Secondo la scrittrice Natalia Levi vedova Ginzburg, Israele avrebbe dovuto cedere al ricatto di “Settembre nero” (ma i terroristi avevano già ammazzato alcuni atleti israeliani prima di catturare gli altri). Ma per la scrittrice, che sarebbe stata folgorata anni dopo sulla via di Damasco, le colpe principali ricadevano sullo Stato ebraico.<Speravamo – scriveva – che sarebbero stati un piccolo paese inerme, raccolto, che ciascuno di loro conservasse la propria fisionomia gracile, amara, riflessiva e solitaria>. Insomma, che il “piccolo paese inerme” si gettasse da solo nelle camere a gas.
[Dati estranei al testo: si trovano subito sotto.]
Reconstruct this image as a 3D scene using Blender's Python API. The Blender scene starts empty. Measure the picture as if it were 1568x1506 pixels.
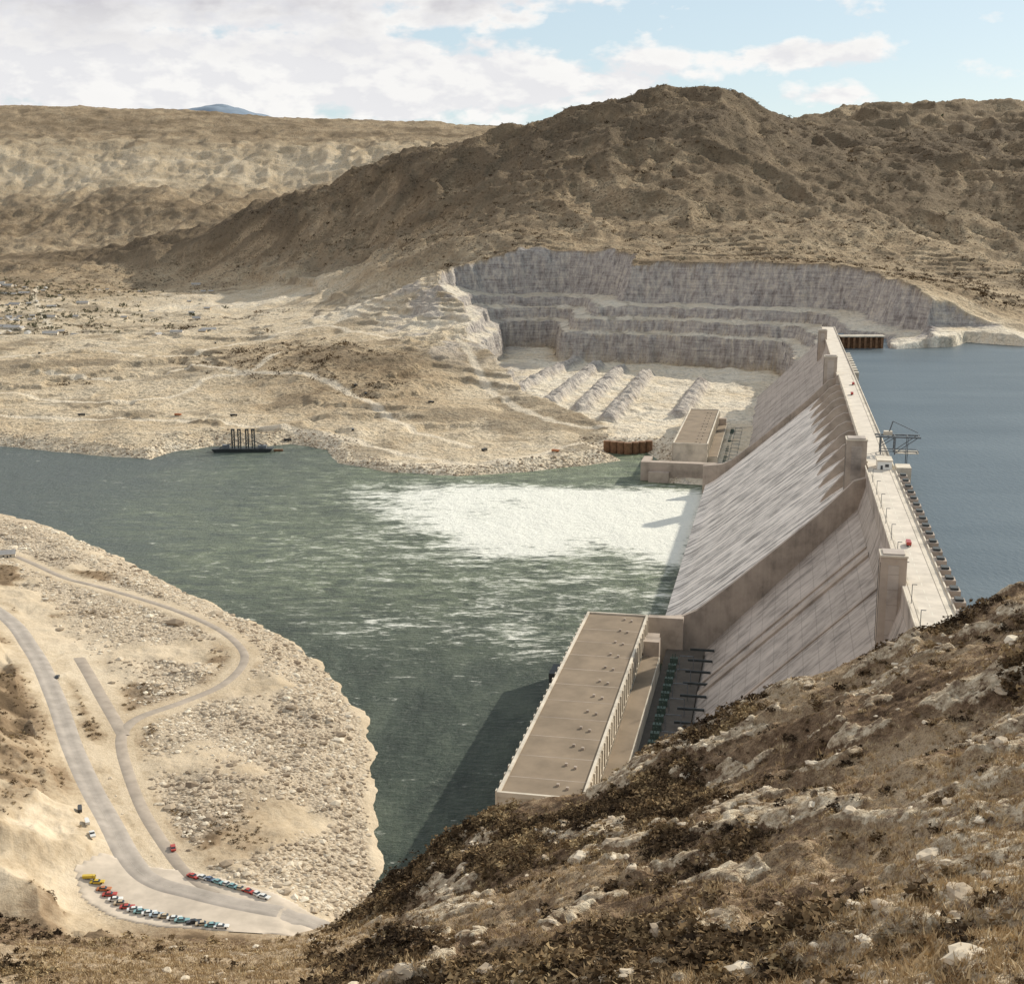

Invece nel corso degli anni ognuno degli autori della strage di Monaco veniva raggiunto e giustiziato. C’era un limite alla riflessività amara e gracile.

Per questo forse su buona parte della nostra stampa invalse l’uso di chiamare “terroristi” gli israeliani e “guerriglieri” i palestinesi. Come quando, il 17 ottobre, un dirigente del Fatah in servizio in Italia, Wael Zwaiter, veniva freddato a Roma, certamente da qualche agente israeliano. La notizia diventava un manifesto stradale nel quale si annunciava la morte di Zwaiter “caduto da martire della violenza nazi-israeliana”.

 Come tutti gli anni, il 16 ottobre veniva ricordata anche nel ’72 la retata nazista al Portico d’Ottavia a Roma in quel giorno del 1943, quando 1021 ebrei abitanti il vecchio ghetto venivano catturati, deportati e quasi tutti uccisi ad Auschwitz. (Altri mille  ebrei sarebbero stati catturati durante l’occupazione tedesca di Roma).

Un manifesto della sezione Regola Campitelli del PCI apparso quel giorno per le vie della città, diceva: <I fascisti e i nazisti effettuavano nel nostro Rione, a Portico Ottavia, un rastrellamento, deportando 2000 (in realtà quel giorno ne deportavano 1021) cittadini nei campi di sterminio>.

Chi fossero questi “cittadini” non si dice. Una delicatezza per non dire “ebrei”? Eppure quei cittadini erano tutti ebrei, e per questo venivano deportati e uccisi. Non erano “cittadini” rei di avere rubato della frutta.